Reproduce the listing below exactly, beginning with its first line and ending with the line that holds "from math import"; pictures are not part of the copy.
-- start DATA BLOCK --
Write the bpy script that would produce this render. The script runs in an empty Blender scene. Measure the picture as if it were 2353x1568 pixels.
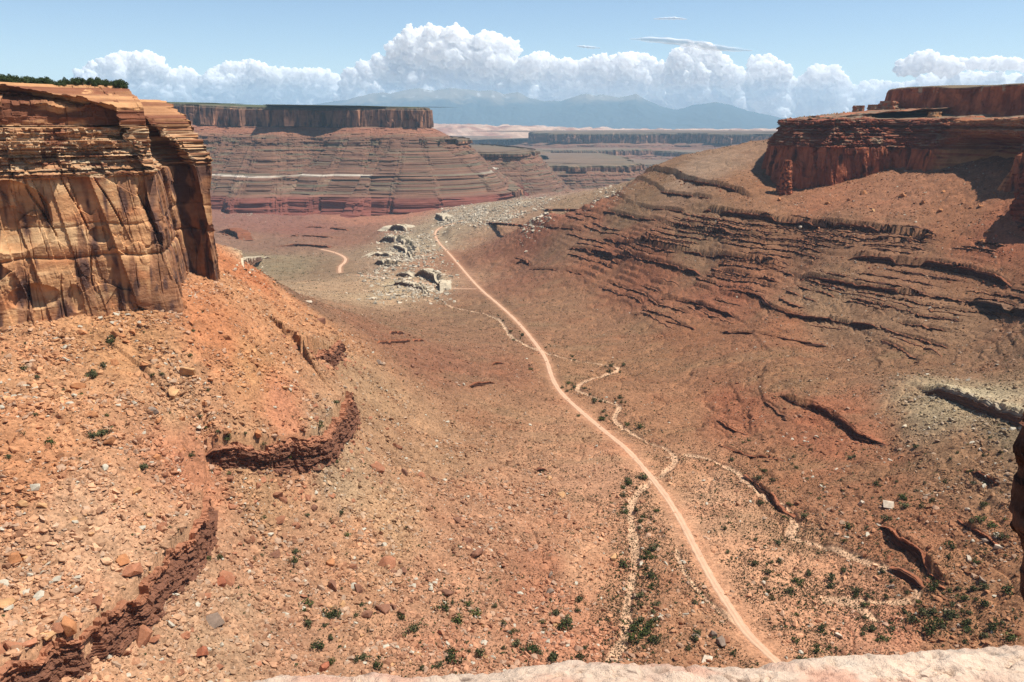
import bpy, bmesh, math, random
import numpy as np
from math import radians, sin, cos, tan, pi, hypot, atan2

sc = bpy.context.scene
COL = sc.collection
rng = np.random.default_rng(11)
random.seed(5)

# ------------------------------------------------------------------ camera, sky, sun
FPX, CU, CV, PITCH = 1847.0, 1176.5, 784.0, radians(15.4)      # reference lens, in a 2353 x 1568 frame
cd = bpy.data.cameras.new('camera')
cam = bpy.data.objects.new('camera', cd)
COL.objects.link(cam)
cd.sensor_width = 36.0
cd.lens = 36.0 * FPX / 2353.0
cd.clip_start, cd.clip_end = 0.2, 400000.0
cam.rotation_euler = (pi / 2 - PITCH, 0, 0)
sc.camera = cam

SUN_AZ, SUN_EL = radians(91), radians(64)                       # clockwise from the view direction (+Y)
w = bpy.data.worlds.new('World')
sc.world = w
w.use_nodes = True
nt = w.node_tree
bg = nt.nodes['Background']
sky = nt.nodes.new('ShaderNodeTexSky')
sky.sky_type = 'NISHITA'
sky.sun_disc = False
sky.sun_elevation, sky.sun_rotation = SUN_EL, SUN_AZ
sky.altitude = 1800
sky.air_density, sky.dust_density, sky.ozone_density = 1.0, 0.3, 1.6
nt.links.new(sky.outputs[0], bg.inputs[0])
bg.inputs[1].default_value = 0.088
sl = bpy.data.lights.new('sun', 'SUN')
sl.energy, sl.angle, sl.color = 5.0, radians(0.5), (1.0, 0.95, 0.88)
so = bpy.data.objects.new('sun', sl)
COL.objects.link(so)
so.rotation_euler = (pi / 2 - SUN_EL, 0, pi - SUN_AZ)
vs = sc.view_settings
vs.view_transform, vs.look, vs.exposure, vs.gamma, vs.use_curve_mapping = 'Standard', 'None', 0.6, 1.0, False
sc.cycles.max_bounces = 8
sc.cycles.diffuse_bounces = 5
sc.cycles.volume_bounces = 3
sc.cycles.transparent_max_bounces = 12
sc.cycles.use_denoising = True
sc.cycles.denoising_prefilter = 'NONE'

# ------------------------------------------------------------------ numbers
def H2(ix, iy, seed=0):
    with np.errstate(over='ignore'):
        h = (ix.astype(np.int64) * 374761393 + iy.astype(np.int64) * 668265263 + seed * 1442695041) & 0xffffffff
        h = ((h ^ (h >> 13)) * 1274126177) & 0xffffffff
        h = ((h ^ (h >> 16)) * 2246822519) & 0xffffffff
        h = h ^ (h >> 15)
    return h.astype(np.float64) / 4294967295.0

_ga = np.random.default_rng(3).uniform(0, 2 * pi, 65536)
_gx, _gy = np.cos(_ga), np.sin(_ga)
def perlin(x, y, seed=0):
    x = np.asarray(x, float); y = np.asarray(y, float)
    x0 = np.floor(x); y0 = np.floor(y)
    fx, fy = x - x0, y - y0
    ix = x0.astype(np.int64) + seed * 57; iy = y0.astype(np.int64) + seed * 131
    ux, uy = fx * fx * fx * (fx * (fx * 6 - 15) + 10), fy * fy * fy * (fy * (fy * 6 - 15) + 10)
    xa, xb, ya, yb = ix & 255, (ix + 1) & 255, (iy & 255) << 8, ((iy + 1) & 255) << 8
    def g(k, dx, dy): return _gx[k] * dx + _gy[k] * dy
    a = g(xa + ya, fx, fy); b = g(xb + ya, fx - 1, fy); c = g(xa + yb, fx, fy - 1); d = g(xb + yb, fx - 1, fy - 1)
    return ((a + (b - a) * ux) * (1 - uy) + (c + (d - c) * ux) * uy) * 1.5

def fbm(x, y, o=4, seed=0, gain=.5):
    s, a, t = 0, 1.0, 0
    for k in range(o):
        s = s + a * perlin(x * 2 ** k + 17.3 * k, y * 2 ** k - 9.1 * k, seed + k); t += a; a *= gain
    return s / t

def block(s, z, wd, h, seed, shear=0., warp=.35):
    u = s / wd + shear * z / wd + warp * perlin(s / (3 * wd), z / (3 * h) + seed, seed)
    c = np.floor(u)
    cz = np.floor(z / h + H2(c, c * 0 + 3, seed) * 7 + warp * .5 * perlin(s / wd, z / (2 * h), seed + 5))
    return H2(c, cz, seed + 9)

def sst(a, b, x):
    t = np.clip((x - a) / (b - a), 0, 1)
    return t * t * (3 - 2 * t)

def lin(c):
    c = np.asarray(c, float) / 255
    return np.where(c <= .04045, c / 12.92, ((c + .055) / 1.055) ** 2.4)

def ray(U, V):
    dx, dy = (U - CU) / FPX, (CV - V) / FPX
    return np.array([dx, cos(PITCH) + dy * sin(PITCH), -sin(PITCH) + dy * cos(PITCH)])

def P(U, V, z):                       # the point of height z seen in direction (U, V)
    d = ray(U, V)
    return d * (z / d[2])

def PR(U, V, r):                      # ... of horizontal range r
    d = ray(U, V)
    return d * (r / hypot(d[0], d[1]))

# ------------------------------------------------------------------ mesh and material helpers
def mk(name, V, F, mat=None, col=None, smooth=False, parent=None, mats=None, mi=None):
    V = np.ascontiguousarray(V, np.float32); F = np.ascontiguousarray(F, np.int32)
    k = F.shape[1]
    me = bpy.data.meshes.new(name)
    me.vertices.add(len(V)); me.vertices.foreach_set('co', V.ravel())
    me.loops.add(F.size); me.loops.foreach_set('vertex_index', F.ravel())
    me.polygons.add(len(F)); me.polygons.foreach_set('loop_start', np.arange(0, F.size, k, dtype=np.int32))
    me.update(calc_edges=True)
    me.polygons.foreach_set('use_smooth', np.full(len(F), smooth, dtype=bool))
    if col is not None:
        a = me.color_attributes.new('Col', 'FLOAT_COLOR', 'POINT')
        c = np.ones((len(V), 4), np.float32); c[:, :3] = col
        a.data.foreach_set('color', c.ravel())
    for m in (mats or [mat]):
        if m: me.materials.append(m)
    if mi is not None:
        me.polygons.foreach_set('material_index', np.ascontiguousarray(mi, np.int32))
    o = bpy.data.objects.new(name, me)
    COL.objects.link(o)
    if parent: o.parent = parent
    return o

def gridF(T, S, closed=False):
    i = np.arange(T - 1)[:, None]; j = np.arange(S if closed else S - 1)[None, :]
    j2 = (j + 1) % S
    a = i * S + j; b = i * S + j2; c = (i + 1) * S + j2; d = (i + 1) * S + j
    return np.stack([a, d, c, b], -1).reshape(-1, 4)

def tag(o, label=None, cat=None, group=None, kind=None):
    if label: o['label'] = label
    if cat: o['category'] = cat
    if group: o['group'] = group
    if kind: o['kind'] = kind
    return o

def rockmat(name, s1=.4, s2=.08, bump=.6, bdist=.5, var=.35, rough=.95, strata=0., s3=3., grain=0.):
    m = bpy.data.materials.new(name); m.use_nodes = True
    t = m.node_tree; N = t.nodes; L = t.links
    b = N['Principled BSDF']
    b.inputs['Roughness'].default_value = rough
    b.inputs['Specular IOR Level'].default_value = .12
    at = N.new('ShaderNodeAttribute'); at.attribute_name = 'Col'
    ge = N.new('ShaderNodeNewGeometry')
    n1 = N.new('ShaderNodeTexNoise'); n1.inputs['Scale'].default_value = s1; n1.inputs['Detail'].default_value = 6; n1.inputs['Roughness'].default_value = .65
    n2 = N.new('ShaderNodeTexNoise'); n2.inputs['Scale'].default_value = s2; n2.inputs['Detail'].default_value = 5
    L.new(ge.outputs['Position'], n1.inputs['Vector']); 
    if strata:
        mp = N.new('ShaderNodeMapping'); mp.inputs['Scale'].default_value = (.25, .25, strata)
        L.new(ge.outputs['Position'], mp.inputs['Vector']); L.new(mp.outputs[0], n2.inputs['Vector'])
    else:
        L.new(ge.outputs['Position'], n2.inputs['Vector'])
    ad = N.new('ShaderNodeMath'); ad.operation = 'ADD'
    L.new(n1.outputs[0], ad.inputs[0]); L.new(n2.outputs[0], ad.inputs[1])
    mr = N.new('ShaderNodeMapRange')
    mr.inputs['From Min'].default_value = .65; mr.inputs['From Max'].default_value = 1.35
    mr.inputs['To Min'].default_value = 1 - var; mr.inputs['To Max'].default_value = 1 + var
    src = ad.outputs[0]
    if grain:
        vo = N.new('ShaderNodeTexVoronoi'); vo.inputs['Scale'].default_value = grain
        L.new(ge.outputs['Position'], vo.inputs['Vector'])
        sx = N.new('ShaderNodeSeparateColor'); L.new(vo.outputs['Color'], sx.inputs[0])
        ma = N.new('ShaderNodeMath'); ma.operation = 'MULTIPLY_ADD'; ma.inputs[1].default_value = .55; L.new(sx.outputs[0], ma.inputs[0])
        mb = N.new('ShaderNodeMath'); mb.operation = 'SUBTRACT'; mb.inputs[1].default_value = .27; L.new(ad.outputs[0], mb.inputs[0]); L.new(mb.outputs[0], ma.inputs[2])
        src = ma.outputs[0]
    L.new(src, mr.inputs['Value'])
    mx = N.new('ShaderNodeVectorMath'); mx.operation = 'SCALE'
    L.new(at.outputs['Color'], mx.inputs[0]); L.new(mr.outputs[0], mx.inputs['Scale'])
    L.new(mx.outputs[0], b.inputs['Base Color'])
    n3 = N.new('ShaderNodeTexNoise'); n3.inputs['Scale'].default_value = s1 * s3; n3.inputs['Detail'].default_value = 6; n3.inputs['Roughness'].default_value = .7
    L.new(ge.outputs['Position'], n3.inputs['Vector'])
    bp = N.new('ShaderNodeBump'); bp.inputs['Strength'].default_value = bump; bp.inputs['Distance'].default_value = bdist
    ad2 = N.new('ShaderNodeMath'); ad2.operation = 'ADD'
    L.new(n3.outputs[0], ad2.inputs[0]); L.new(n1.outputs[0], ad2.inputs[1])
    L.new(ad2.outputs[0], bp.inputs['Height']); L.new(bp.outputs[0], b.inputs['Normal'])
    return m

M_TER = rockmat('desert_soil', .3, .05, .8, 1.0, .34, grain=.75)
M_CLIFF = rockmat('sandstone_wall', .22, .12, .6, .8, .26, strata=.55)
M_FAR = rockmat('distant_rock', .03, .02, .4, 4.0, .25, strata=3.)
M_LEDGE = rockmat('ledge_rock', .5, .4, .7, .5, .3, strata=2.)
M_ROCK = rockmat('loose_rock', .9, .3, .6, .25, .25)
M_SLAB = rockmat('pale_slickrock', 4.0, 1.2, .7, .05, .18, s3=6.)
M_LEAF = rockmat('desert_leaves', 3., .6, .0, .1, .35, rough=.8)
M_ROAD = rockmat('dirt_road', .6, .12, .3, .1, .12)

# ------------------------------------------------------------------ base terrain from sighted points
K = 1.64                                # how bright a sunlit surface of albedo 1 renders, so observed colours turn into albedo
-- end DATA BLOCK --
FINAL RESULT ::
Write the bpy script that would produce this render. The script runs in an empty Blender scene. Measure the picture as if it were 2353x1568 pixels.
import bpy, bmesh, math, random
import numpy as np
from math import radians, sin, cos, tan, pi, hypot, atan2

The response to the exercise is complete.